Car l'interprétariat est un petit milieu, où règne ce que Catherine Laurent appelle une "solidarité de cabine". Les interprètes se retrouvent souvent à deux dans une cabine. "Au début on se vouvoie, puis dès qu'on commence à travailler on passe au tutoiement".
Catherine Laurent fait preuve d'une modestie à toute épreuve. "Je suis là pour rendre service, je n'ai pas d'égo". Elle confesse tout de même un motif de fierté: "j'ai fait pleurer le forum mondial des droits de l'homme à Nantes." Ce jour-là, Taslima Nasreen, écrivain bengladeshi, parle de sa condition de femme. De sa petite cabine, Catherine Laurent traduit tout. "Ils ont entendu Taslima Nasreen dans ma bouche. C'étaient les mêmes larmes en anglais et en français".

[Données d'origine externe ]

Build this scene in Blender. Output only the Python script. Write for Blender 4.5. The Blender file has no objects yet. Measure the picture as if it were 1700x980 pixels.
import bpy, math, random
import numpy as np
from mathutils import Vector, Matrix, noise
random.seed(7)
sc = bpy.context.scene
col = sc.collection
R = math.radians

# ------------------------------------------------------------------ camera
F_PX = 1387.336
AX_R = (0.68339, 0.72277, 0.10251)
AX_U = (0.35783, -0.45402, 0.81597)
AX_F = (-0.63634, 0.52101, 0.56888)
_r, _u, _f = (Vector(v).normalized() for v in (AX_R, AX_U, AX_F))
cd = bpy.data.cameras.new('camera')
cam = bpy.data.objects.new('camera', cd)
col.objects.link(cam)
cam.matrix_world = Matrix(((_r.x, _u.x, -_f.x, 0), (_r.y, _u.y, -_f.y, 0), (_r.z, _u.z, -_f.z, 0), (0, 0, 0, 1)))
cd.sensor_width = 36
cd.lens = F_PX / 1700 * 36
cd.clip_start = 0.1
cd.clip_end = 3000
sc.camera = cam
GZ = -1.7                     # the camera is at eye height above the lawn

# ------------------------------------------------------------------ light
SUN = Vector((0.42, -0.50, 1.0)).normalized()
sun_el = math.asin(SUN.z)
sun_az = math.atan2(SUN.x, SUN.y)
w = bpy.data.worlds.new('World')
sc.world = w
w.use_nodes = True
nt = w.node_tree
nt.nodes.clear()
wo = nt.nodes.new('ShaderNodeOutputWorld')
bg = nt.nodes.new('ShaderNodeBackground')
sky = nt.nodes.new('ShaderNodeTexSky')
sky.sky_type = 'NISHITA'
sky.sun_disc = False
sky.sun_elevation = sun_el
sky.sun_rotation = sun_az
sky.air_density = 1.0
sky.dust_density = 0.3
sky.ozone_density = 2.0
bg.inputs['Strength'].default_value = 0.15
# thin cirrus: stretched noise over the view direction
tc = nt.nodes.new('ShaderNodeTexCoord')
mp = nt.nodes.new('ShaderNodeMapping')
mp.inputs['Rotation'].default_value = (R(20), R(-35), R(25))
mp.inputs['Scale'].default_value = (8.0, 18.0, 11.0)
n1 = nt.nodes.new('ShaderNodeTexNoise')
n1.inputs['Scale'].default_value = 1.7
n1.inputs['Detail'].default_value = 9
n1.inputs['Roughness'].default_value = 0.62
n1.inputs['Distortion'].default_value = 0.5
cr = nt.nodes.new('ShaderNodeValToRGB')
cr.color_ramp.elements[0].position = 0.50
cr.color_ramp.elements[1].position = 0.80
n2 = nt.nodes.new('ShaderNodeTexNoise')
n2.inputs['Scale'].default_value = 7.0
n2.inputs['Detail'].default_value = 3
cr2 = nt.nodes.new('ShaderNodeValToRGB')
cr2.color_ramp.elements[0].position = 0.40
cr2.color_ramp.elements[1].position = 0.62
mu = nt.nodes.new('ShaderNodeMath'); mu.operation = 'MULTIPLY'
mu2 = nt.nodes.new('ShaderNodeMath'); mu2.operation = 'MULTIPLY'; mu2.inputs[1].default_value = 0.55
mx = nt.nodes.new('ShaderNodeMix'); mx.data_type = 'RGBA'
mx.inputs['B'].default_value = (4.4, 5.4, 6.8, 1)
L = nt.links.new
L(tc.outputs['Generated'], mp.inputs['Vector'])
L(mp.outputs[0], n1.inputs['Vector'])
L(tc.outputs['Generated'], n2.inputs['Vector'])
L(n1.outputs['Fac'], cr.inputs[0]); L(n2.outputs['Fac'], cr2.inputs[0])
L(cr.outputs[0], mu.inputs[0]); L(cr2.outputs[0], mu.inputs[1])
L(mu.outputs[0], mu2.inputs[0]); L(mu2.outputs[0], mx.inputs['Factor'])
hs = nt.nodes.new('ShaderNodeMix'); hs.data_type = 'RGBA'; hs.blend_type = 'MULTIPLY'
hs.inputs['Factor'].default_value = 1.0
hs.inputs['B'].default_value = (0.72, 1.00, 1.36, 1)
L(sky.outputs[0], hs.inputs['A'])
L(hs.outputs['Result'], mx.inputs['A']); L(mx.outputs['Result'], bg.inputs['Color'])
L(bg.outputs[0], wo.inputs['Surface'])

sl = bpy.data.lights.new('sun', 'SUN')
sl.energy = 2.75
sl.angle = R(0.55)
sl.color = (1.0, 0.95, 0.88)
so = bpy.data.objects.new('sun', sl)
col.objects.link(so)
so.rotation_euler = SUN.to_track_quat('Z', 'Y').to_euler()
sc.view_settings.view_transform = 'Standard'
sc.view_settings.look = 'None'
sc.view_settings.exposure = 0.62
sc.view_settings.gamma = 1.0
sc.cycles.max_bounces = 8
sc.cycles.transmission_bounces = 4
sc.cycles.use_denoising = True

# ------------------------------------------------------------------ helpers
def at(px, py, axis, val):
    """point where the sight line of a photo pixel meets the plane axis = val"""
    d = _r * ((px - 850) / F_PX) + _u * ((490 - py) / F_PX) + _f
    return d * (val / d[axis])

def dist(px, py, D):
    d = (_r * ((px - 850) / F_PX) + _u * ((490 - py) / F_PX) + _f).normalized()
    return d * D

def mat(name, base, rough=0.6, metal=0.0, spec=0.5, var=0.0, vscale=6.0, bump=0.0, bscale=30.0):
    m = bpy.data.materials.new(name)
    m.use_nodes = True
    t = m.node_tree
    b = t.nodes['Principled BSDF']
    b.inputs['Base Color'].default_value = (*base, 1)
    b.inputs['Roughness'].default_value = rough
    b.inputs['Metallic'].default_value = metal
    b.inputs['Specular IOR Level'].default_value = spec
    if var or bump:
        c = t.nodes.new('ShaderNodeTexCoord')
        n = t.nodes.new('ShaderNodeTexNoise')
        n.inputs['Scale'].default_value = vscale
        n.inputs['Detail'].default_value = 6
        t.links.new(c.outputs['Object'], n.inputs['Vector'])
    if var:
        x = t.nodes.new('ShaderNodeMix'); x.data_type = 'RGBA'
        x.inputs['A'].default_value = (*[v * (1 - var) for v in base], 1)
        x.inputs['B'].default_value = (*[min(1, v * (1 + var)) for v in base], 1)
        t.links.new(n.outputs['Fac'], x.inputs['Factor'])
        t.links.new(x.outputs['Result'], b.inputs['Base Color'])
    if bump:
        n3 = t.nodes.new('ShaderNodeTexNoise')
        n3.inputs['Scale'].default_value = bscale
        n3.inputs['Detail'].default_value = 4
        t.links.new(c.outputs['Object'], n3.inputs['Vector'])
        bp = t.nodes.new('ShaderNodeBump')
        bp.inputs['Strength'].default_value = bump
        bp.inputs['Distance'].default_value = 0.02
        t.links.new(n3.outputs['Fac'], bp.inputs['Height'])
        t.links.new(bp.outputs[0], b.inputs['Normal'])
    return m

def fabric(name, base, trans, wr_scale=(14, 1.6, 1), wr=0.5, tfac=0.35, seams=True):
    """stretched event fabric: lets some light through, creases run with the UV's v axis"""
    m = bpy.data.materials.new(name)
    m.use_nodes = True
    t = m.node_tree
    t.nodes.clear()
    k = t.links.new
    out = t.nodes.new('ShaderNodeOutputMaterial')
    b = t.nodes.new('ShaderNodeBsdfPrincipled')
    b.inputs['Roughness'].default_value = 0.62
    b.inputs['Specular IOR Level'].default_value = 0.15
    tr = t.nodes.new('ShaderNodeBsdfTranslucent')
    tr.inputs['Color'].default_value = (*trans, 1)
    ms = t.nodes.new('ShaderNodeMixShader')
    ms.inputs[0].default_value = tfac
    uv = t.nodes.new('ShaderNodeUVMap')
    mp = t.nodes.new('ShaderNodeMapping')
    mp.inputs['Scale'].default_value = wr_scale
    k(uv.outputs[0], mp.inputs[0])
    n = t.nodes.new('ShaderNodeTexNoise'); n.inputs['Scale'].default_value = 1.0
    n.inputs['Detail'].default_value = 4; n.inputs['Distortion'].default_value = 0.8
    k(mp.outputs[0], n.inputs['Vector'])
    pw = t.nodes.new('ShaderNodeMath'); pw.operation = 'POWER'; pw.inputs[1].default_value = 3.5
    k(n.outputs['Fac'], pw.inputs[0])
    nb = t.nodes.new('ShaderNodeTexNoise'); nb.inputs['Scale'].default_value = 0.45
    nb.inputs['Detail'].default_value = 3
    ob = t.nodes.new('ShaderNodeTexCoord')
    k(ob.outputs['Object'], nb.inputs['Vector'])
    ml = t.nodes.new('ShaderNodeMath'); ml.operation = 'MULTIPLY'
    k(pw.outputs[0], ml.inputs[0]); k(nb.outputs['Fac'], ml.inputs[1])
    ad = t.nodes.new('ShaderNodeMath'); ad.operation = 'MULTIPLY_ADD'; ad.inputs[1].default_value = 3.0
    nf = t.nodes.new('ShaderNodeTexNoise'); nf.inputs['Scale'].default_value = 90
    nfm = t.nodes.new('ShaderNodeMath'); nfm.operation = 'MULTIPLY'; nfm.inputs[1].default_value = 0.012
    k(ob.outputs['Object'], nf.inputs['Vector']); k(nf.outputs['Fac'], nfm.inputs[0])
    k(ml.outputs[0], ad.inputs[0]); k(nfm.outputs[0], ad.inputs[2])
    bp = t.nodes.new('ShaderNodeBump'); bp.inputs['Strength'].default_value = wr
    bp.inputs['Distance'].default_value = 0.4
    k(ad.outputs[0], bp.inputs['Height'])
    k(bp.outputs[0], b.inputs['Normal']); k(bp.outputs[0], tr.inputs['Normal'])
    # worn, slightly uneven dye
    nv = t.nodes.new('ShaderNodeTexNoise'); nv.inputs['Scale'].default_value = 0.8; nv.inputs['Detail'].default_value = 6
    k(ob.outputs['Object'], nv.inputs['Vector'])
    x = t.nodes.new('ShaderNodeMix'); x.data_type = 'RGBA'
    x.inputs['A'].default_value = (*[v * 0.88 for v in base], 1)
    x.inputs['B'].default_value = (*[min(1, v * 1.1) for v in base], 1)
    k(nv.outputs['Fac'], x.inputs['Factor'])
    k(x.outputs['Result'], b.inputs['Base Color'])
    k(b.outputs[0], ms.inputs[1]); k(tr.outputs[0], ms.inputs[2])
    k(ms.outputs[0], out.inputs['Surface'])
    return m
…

Parfois, le message est plus difficile à faire passer. "Il est très désagréable de traduire quelqu'un dont on ne partage pas les opinions." Il arrive à Catherine Laurent de refuser un travail si elle n'est pas d'accord avec les intervenants. "C'est un débat éthique dans la profession."
Être interprète, c'est être le vecteur de la pensée des autres, mais cela n'empêche pas d'avoir une opinion. Il faut simplement la garder pour soi. "Le plus beau compliment qu'on puisse me faire, explique Catherine Laurent dans un sourire, c'est presque de me dire qu'on ne m'a pas vue."